→ **Data provided**
-- begin --

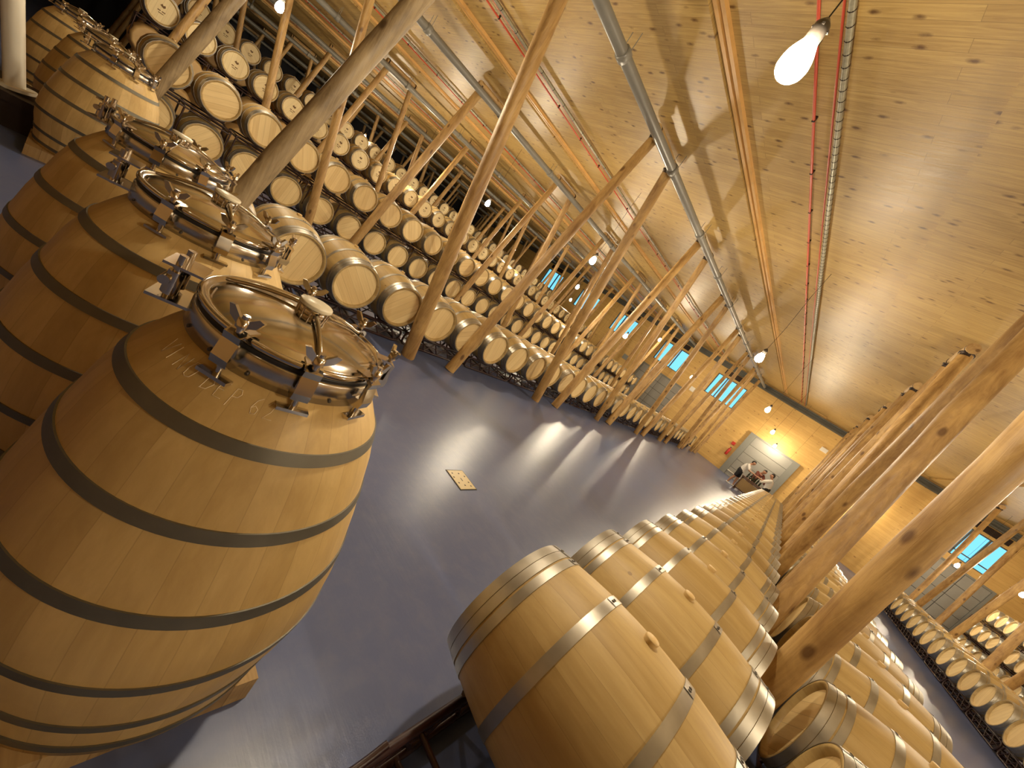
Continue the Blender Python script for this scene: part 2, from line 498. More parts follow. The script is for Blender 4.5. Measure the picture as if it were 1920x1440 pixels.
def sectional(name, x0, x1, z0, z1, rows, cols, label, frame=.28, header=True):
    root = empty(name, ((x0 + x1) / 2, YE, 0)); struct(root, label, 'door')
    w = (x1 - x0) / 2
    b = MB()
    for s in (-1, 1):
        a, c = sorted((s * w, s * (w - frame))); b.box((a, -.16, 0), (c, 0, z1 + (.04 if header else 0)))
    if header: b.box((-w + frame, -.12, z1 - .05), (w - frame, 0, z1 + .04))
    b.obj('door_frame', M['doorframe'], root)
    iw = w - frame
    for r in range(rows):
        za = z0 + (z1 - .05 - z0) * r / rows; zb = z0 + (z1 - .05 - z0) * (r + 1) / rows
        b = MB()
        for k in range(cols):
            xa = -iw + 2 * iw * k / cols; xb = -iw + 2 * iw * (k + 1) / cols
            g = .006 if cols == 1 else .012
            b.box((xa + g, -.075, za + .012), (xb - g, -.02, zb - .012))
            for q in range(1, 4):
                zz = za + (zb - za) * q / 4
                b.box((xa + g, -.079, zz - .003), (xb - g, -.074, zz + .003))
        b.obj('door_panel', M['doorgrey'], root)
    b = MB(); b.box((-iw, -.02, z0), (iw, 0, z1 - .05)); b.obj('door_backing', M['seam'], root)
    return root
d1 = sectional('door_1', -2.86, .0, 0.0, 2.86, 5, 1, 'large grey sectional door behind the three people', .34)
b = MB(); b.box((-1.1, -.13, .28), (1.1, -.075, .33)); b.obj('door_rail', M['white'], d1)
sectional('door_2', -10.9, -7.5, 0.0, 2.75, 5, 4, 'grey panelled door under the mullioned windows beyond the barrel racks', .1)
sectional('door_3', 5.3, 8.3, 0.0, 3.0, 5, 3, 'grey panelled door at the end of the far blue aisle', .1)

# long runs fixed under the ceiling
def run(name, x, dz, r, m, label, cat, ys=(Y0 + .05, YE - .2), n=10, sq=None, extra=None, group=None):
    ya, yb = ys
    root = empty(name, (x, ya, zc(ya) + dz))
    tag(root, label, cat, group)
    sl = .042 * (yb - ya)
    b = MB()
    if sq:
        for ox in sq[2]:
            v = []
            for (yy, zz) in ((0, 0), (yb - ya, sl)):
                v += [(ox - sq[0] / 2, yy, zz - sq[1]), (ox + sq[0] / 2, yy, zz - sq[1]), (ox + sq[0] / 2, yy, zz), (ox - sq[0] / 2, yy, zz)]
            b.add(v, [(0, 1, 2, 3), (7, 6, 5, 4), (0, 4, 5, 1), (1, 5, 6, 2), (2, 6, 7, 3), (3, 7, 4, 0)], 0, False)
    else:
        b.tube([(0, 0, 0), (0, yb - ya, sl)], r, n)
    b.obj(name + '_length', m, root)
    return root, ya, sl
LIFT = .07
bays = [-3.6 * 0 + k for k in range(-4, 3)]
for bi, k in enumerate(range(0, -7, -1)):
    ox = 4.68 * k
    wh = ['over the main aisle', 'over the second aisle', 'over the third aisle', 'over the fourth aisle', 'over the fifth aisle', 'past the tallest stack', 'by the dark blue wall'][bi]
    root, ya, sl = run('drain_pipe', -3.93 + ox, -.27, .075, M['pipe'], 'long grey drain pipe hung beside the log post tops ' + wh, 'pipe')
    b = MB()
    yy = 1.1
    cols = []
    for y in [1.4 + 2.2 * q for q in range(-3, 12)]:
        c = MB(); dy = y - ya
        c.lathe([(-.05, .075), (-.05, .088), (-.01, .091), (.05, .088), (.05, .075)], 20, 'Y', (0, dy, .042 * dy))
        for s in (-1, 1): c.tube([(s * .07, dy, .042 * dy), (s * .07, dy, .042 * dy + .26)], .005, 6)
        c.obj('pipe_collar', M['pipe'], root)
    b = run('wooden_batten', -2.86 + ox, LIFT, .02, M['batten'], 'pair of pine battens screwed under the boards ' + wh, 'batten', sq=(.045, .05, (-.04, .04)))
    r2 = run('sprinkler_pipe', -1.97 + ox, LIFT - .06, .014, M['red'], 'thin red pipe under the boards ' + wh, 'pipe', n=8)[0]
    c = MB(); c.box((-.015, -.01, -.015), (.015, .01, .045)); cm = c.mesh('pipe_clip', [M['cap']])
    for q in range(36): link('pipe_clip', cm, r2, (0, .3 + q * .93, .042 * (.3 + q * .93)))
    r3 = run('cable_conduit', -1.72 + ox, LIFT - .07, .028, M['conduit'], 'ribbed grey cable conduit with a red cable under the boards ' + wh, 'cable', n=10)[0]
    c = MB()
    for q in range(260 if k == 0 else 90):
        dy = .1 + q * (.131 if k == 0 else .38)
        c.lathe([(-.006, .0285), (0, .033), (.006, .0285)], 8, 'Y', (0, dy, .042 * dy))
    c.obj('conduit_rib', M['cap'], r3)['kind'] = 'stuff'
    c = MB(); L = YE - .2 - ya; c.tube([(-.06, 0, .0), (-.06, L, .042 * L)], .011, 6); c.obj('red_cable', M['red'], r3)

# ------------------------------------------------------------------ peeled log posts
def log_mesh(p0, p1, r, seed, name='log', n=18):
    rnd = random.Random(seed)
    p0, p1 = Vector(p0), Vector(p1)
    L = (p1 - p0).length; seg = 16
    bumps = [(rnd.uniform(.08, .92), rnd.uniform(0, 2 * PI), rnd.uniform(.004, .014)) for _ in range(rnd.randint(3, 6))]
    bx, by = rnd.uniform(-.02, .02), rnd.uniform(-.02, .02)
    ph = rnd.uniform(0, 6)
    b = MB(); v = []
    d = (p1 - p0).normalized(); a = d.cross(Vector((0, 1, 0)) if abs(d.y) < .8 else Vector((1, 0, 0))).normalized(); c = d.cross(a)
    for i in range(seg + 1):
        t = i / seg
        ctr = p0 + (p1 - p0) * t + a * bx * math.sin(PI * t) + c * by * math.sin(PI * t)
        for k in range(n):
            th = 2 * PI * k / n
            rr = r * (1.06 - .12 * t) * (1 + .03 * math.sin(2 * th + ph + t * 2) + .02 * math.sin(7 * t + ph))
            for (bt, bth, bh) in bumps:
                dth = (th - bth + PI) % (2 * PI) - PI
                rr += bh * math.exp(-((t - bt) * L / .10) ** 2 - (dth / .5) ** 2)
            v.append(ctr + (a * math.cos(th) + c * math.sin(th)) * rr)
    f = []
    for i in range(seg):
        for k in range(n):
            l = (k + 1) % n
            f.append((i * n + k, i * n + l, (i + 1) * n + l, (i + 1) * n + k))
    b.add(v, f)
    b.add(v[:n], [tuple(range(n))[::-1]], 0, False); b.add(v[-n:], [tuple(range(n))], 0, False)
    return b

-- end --

→ **Work instructions**
Transcribe the material as is, with images omitted.

→ **Answer to this exercise**
Continue the Blender Python script for this scene: part 2, from line 498. More parts follow. The script is for Blender 4.5. Measure the picture as if it were 1920x1440 pixels.
def sectional(name, x0, x1, z0, z1, rows, cols, label, frame=.28, header=True):
    root = empty(name, ((x0 + x1) / 2, YE, 0)); struct(root, label, 'door')
    w = (x1 - x0) / 2
    b = MB()
    for s in (-1, 1):
        a, c = sorted((s * w, s * (w - frame))); b.box((a, -.16, 0), (c, 0, z1 + (.04 if header else 0)))
    if header: b.box((-w + frame, -.12, z1 - .05), (w - frame, 0, z1 + .04))
    b.obj('door_frame', M['doorframe'], root)
    iw = w - frame
    for r in range(rows):
        za = z0 + (z1 - .05 - z0) * r / rows; zb = z0 + (z1 - .05 - z0) * (r + 1) / rows
        b = MB()
        for k in range(cols):
            xa = -iw + 2 * iw * k / cols; xb = -iw + 2 * iw * (k + 1) / cols
            g = .006 if cols == 1 else .012
            b.box((xa + g, -.075, za + .012), (xb - g, -.02, zb - .012))
            for q in range(1, 4):
                zz = za + (zb - za) * q / 4
                b.box((xa + g, -.079, zz - .003), (xb - g, -.074, zz + .003))
        b.obj('door_panel', M['doorgrey'], root)
    b = MB(); b.box((-iw, -.02, z0), (iw, 0, z1 - .05)); b.obj('door_backing', M['seam'], root)
    return root
d1 = sectional('door_1', -2.86, .0, 0.0, 2.86, 5, 1, 'large grey sectional door behind the three people', .34)
b = MB(); b.box((-1.1, -.13, .28), (1.1, -.075, .33)); b.obj('door_rail', M['white'], d1)
sectional('door_2', -10.9, -7.5, 0.0, 2.75, 5, 4, 'grey panelled door under the mullioned windows beyond the barrel racks', .1)
sectional('door_3', 5.3, 8.3, 0.0, 3.0, 5, 3, 'grey panelled door at the end of the far blue aisle', .1)

# long runs fixed under the ceiling
def run(name, x, dz, r, m, label, cat, ys=(Y0 + .05, YE - .2), n=10, sq=None, extra=None, group=None):
    ya, yb = ys
    root = empty(name, (x, ya, zc(ya) + dz))
    tag(root, label, cat, group)
    sl = .042 * (yb - ya)
    b = MB()
    if sq:
        for ox in sq[2]:
            v = []
            for (yy, zz) in ((0, 0), (yb - ya, sl)):
                v += [(ox - sq[0] / 2, yy, zz - sq[1]), (ox + sq[0] / 2, yy, zz - sq[1]), (ox + sq[0] / 2, yy, zz), (ox - sq[0] / 2, yy, zz)]
            b.add(v, [(0, 1, 2, 3), (7, 6, 5, 4), (0, 4, 5, 1), (1, 5, 6, 2), (2, 6, 7, 3), (3, 7, 4, 0)], 0, False)
    else:
        b.tube([(0, 0, 0), (0, yb - ya, sl)], r, n)
    b.obj(name + '_length', m, root)
    return root, ya, sl
LIFT = .07
bays = [-3.6 * 0 + k for k in range(-4, 3)]
for bi, k in enumerate(range(0, -7, -1)):
    ox = 4.68 * k
    wh = ['over the main aisle', 'over the second aisle', 'over the third aisle', 'over the fourth aisle', 'over the fifth aisle', 'past the tallest stack', 'by the dark blue wall'][bi]
    root, ya, sl = run('drain_pipe', -3.93 + ox, -.27, .075, M['pipe'], 'long grey drain pipe hung beside the log post tops ' + wh, 'pipe')
    b = MB()
    yy = 1.1
    cols = []
    for y in [1.4 + 2.2 * q for q in range(-3, 12)]:
        c = MB(); dy = y - ya
        c.lathe([(-.05, .075), (-.05, .088), (-.01, .091), (.05, .088), (.05, .075)], 20, 'Y', (0, dy, .042 * dy))
        for s in (-1, 1): c.tube([(s * .07, dy, .042 * dy), (s * .07, dy, .042 * dy + .26)], .005, 6)
        c.obj('pipe_collar', M['pipe'], root)
    b = run('wooden_batten', -2.86 + ox, LIFT, .02, M['batten'], 'pair of pine battens screwed under the boards ' + wh, 'batten', sq=(.045, .05, (-.04, .04)))
    r2 = run('sprinkler_pipe', -1.97 + ox, LIFT - .06, .014, M['red'], 'thin red pipe under the boards ' + wh, 'pipe', n=8)[0]
    c = MB(); c.box((-.015, -.01, -.015), (.015, .01, .045)); cm = c.mesh('pipe_clip', [M['cap']])
    for q in range(36): link('pipe_clip', cm, r2, (0, .3 + q * .93, .042 * (.3 + q * .93)))
    r3 = run('cable_conduit', -1.72 + ox, LIFT - .07, .028, M['conduit'], 'ribbed grey cable conduit with a red cable under the boards ' + wh, 'cable', n=10)[0]
    c = MB()
    for q in range(260 if k == 0 else 90):
        dy = .1 + q * (.131 if k == 0 else .38)
        c.lathe([(-.006, .0285), (0, .033), (.006, .0285)], 8, 'Y', (0, dy, .042 * dy))
    c.obj('conduit_rib', M['cap'], r3)['kind'] = 'stuff'
    c = MB(); L = YE - .2 - ya; c.tube([(-.06, 0, .0), (-.06, L, .042 * L)], .011, 6); c.obj('red_cable', M['red'], r3)

# ------------------------------------------------------------------ peeled log posts
def log_mesh(p0, p1, r, seed, name='log', n=18):
    rnd = random.Random(seed)
    p0, p1 = Vector(p0), Vector(p1)
    L = (p1 - p0).length; seg = 16
    bumps = [(rnd.uniform(.08, .92), rnd.uniform(0, 2 * PI), rnd.uniform(.004, .014)) for _ in range(rnd.randint(3, 6))]
    bx, by = rnd.uniform(-.02, .02), rnd.uniform(-.02, .02)
    ph = rnd.uniform(0, 6)
    b = MB(); v = []
    d = (p1 - p0).normalized(); a = d.cross(Vector((0, 1, 0)) if abs(d.y) < .8 else Vector((1, 0, 0))).normalized(); c = d.cross(a)
    for i in range(seg + 1):
        t = i / seg
        ctr = p0 + (p1 - p0) * t + a * bx * math.sin(PI * t) + c * by * math.sin(PI * t)
        for k in range(n):
            th = 2 * PI * k / n
            rr = r * (1.06 - .12 * t) * (1 + .03 * math.sin(2 * th + ph + t * 2) + .02 * math.sin(7 * t + ph))
            for (bt, bth, bh) in bumps:
                dth = (th - bth + PI) % (2 * PI) - PI
                rr += bh * math.exp(-((t - bt) * L / .10) ** 2 - (dth / .5) ** 2)
            v.append(ctr + (a * math.cos(th) + c * math.sin(th)) * rr)
    f = []
    for i in range(seg):
        for k in range(n):
            l = (k + 1) % n
            f.append((i * n + k, i * n + l, (i + 1) * n + l, (i + 1) * n + k))
    b.add(v, f)
    b.add(v[:n], [tuple(range(n))[::-1]], 0, False); b.add(v[-n:], [tuple(range(n))], 0, False)
    return b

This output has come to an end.